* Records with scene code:
begin
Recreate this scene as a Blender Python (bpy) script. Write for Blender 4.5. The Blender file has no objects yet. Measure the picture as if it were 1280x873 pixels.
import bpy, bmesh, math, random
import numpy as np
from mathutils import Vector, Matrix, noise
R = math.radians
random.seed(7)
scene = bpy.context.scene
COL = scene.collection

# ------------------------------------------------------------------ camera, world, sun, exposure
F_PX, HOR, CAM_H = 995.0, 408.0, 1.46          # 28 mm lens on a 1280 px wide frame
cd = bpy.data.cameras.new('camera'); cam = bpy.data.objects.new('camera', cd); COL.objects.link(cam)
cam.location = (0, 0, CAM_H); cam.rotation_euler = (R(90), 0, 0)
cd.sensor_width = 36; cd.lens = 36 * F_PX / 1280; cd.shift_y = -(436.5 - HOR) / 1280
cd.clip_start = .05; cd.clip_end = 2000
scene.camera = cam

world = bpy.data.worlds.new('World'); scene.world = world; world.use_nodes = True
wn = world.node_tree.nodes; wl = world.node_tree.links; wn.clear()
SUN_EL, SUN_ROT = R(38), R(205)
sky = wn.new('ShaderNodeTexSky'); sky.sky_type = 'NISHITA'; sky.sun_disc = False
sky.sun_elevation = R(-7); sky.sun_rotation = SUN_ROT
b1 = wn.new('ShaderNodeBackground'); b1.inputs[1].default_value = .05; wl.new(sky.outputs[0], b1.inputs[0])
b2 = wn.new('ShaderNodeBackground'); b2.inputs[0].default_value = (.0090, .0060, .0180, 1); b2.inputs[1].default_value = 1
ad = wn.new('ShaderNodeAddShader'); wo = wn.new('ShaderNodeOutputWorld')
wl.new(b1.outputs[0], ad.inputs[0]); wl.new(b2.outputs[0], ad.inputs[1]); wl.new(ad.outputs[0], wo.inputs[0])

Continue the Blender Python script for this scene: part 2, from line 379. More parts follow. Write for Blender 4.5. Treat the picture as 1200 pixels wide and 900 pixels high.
end
* Aim:
The entries above must be returned in full, exactly as shown.

* Task output:
Recreate this scene as a Blender Python (bpy) script. Write for Blender 4.5. The Blender file has no objects yet. Measure the picture as if it were 1280x873 pixels.
import bpy, bmesh, math, random
import numpy as np
from mathutils import Vector, Matrix, noise
R = math.radians
random.seed(7)
scene = bpy.context.scene
COL = scene.collection

# ------------------------------------------------------------------ camera, world, sun, exposure
F_PX, HOR, CAM_H = 995.0, 408.0, 1.46          # 28 mm lens on a 1280 px wide frame
cd = bpy.data.cameras.new('camera'); cam = bpy.data.objects.new('camera', cd); COL.objects.link(cam)
cam.location = (0, 0, CAM_H); cam.rotation_euler = (R(90), 0, 0)
cd.sensor_width = 36; cd.lens = 36 * F_PX / 1280; cd.shift_y = -(436.5 - HOR) / 1280
cd.clip_start = .05; cd.clip_end = 2000
scene.camera = cam

world = bpy.data.worlds.new('World'); scene.world = world; world.use_nodes = True
wn = world.node_tree.nodes; wl = world.node_tree.links; wn.clear()
SUN_EL, SUN_ROT = R(38), R(205)
sky = wn.new('ShaderNodeTexSky'); sky.sky_type = 'NISHITA'; sky.sun_disc = False
sky.sun_elevation = R(-7); sky.sun_rotation = SUN_ROT
b1 = wn.new('ShaderNodeBackground'); b1.inputs[1].default_value = .05; wl.new(sky.outputs[0], b1.inputs[0])
b2 = wn.new('ShaderNodeBackground'); b2.inputs[0].default_value = (.0090, .0060, .0180, 1); b2.inputs[1].default_value = 1
ad = wn.new('ShaderNodeAddShader'); wo = wn.new('ShaderNodeOutputWorld')
wl.new(b1.outputs[0], ad.inputs[0]); wl.new(b2.outputs[0], ad.inputs[1]); wl.new(ad.outputs[0], wo.inputs[0])

Continue the Blender Python script for this scene: part 2, from line 379. More parts follow. Write for Blender 4.5. Treat the picture as 1200 pixels wide and 900 pixels high.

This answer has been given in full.